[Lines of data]
· · · ·

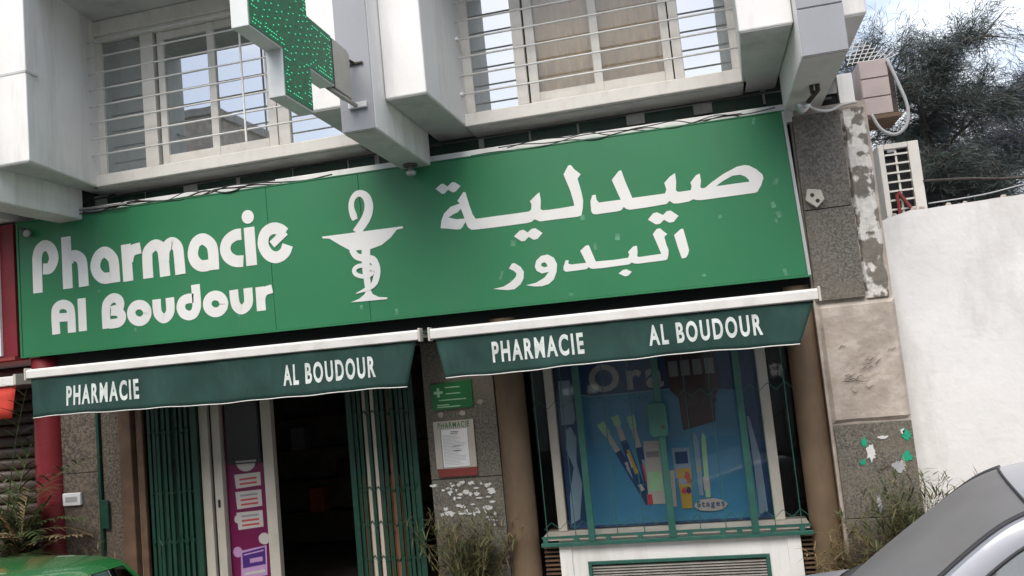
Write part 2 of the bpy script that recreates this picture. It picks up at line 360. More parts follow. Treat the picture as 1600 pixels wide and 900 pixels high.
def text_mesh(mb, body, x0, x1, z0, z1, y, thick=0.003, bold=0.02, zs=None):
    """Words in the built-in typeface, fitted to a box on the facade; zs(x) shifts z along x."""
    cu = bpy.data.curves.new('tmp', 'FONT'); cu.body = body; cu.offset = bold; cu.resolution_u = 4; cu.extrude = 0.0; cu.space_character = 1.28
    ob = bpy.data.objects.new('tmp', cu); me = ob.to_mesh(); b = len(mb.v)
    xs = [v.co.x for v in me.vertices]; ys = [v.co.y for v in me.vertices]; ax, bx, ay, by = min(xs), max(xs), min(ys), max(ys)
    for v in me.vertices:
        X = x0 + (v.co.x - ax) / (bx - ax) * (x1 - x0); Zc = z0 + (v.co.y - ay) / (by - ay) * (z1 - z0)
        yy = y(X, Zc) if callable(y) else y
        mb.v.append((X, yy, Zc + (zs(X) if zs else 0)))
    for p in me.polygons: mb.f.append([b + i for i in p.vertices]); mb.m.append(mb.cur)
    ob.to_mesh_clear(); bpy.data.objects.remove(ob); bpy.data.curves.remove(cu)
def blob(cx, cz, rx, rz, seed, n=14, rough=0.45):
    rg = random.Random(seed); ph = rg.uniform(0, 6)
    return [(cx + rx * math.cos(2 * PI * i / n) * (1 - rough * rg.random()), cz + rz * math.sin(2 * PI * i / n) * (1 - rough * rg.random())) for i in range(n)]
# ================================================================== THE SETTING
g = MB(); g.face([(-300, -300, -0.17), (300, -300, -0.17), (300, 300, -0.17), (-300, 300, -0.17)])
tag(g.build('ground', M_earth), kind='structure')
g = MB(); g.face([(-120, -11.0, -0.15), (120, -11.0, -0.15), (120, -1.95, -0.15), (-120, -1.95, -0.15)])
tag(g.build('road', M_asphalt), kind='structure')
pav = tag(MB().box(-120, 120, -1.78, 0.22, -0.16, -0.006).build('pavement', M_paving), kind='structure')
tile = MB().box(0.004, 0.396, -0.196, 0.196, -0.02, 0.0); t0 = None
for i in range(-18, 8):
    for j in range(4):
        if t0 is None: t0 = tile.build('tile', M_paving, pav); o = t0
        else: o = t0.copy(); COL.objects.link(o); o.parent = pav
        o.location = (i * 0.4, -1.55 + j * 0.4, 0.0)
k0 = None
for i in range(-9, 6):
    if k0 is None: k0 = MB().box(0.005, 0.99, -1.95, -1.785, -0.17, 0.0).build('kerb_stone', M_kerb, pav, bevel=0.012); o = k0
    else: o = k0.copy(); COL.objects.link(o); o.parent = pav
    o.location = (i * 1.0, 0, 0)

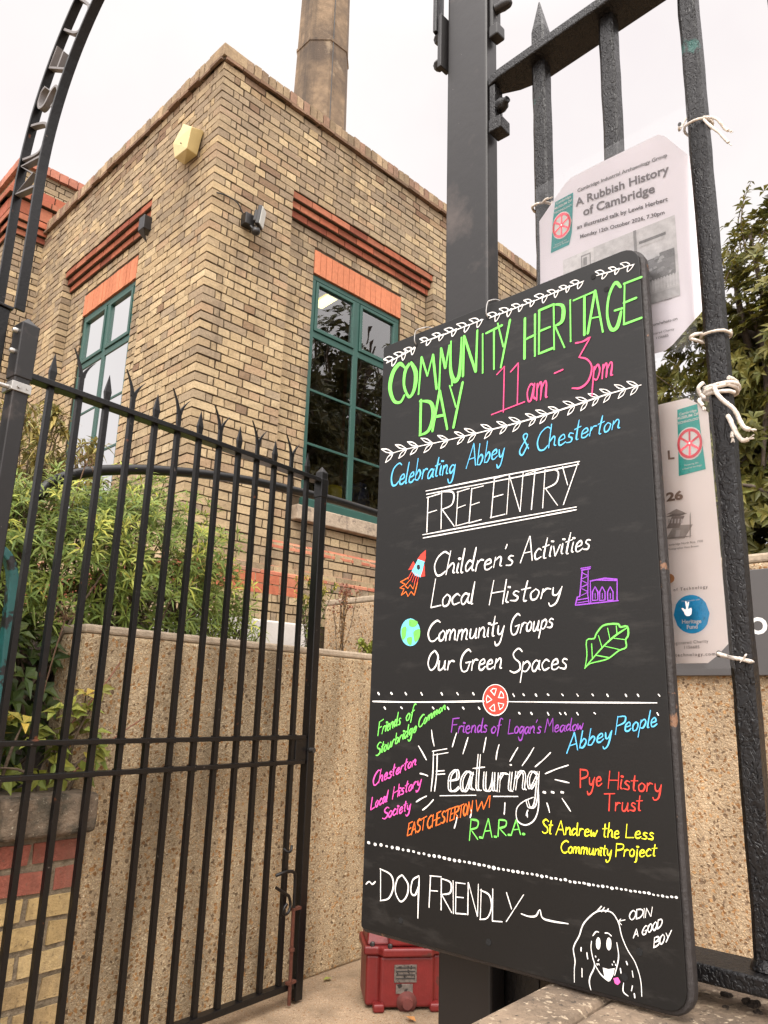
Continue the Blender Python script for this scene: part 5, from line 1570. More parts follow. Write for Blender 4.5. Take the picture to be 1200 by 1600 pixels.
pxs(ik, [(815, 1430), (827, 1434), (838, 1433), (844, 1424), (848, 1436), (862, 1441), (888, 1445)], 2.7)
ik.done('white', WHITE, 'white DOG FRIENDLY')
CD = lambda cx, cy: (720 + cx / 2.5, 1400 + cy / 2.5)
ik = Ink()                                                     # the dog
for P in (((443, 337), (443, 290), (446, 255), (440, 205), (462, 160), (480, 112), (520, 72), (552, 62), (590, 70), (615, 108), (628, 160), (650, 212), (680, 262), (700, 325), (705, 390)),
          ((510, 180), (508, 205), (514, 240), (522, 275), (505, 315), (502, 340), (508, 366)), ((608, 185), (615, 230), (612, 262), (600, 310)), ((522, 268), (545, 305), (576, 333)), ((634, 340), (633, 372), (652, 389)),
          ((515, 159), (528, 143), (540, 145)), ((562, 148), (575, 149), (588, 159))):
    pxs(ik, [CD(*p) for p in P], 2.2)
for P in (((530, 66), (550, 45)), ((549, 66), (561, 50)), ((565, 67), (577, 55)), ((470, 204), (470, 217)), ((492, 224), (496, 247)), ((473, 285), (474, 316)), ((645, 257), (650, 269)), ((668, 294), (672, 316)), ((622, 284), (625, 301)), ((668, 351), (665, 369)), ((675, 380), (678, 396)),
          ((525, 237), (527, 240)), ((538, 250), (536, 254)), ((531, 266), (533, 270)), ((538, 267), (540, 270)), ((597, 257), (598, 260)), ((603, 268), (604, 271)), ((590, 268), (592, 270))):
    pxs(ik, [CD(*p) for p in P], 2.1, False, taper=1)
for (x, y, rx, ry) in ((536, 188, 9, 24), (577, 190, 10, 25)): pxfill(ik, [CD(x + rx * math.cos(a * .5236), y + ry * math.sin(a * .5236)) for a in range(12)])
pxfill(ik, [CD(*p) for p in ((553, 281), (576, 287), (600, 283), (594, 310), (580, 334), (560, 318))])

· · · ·

TASK.
Lines of the listing that contain the word "Write" are to be counted; report only their number.

FINISHED TASK.
2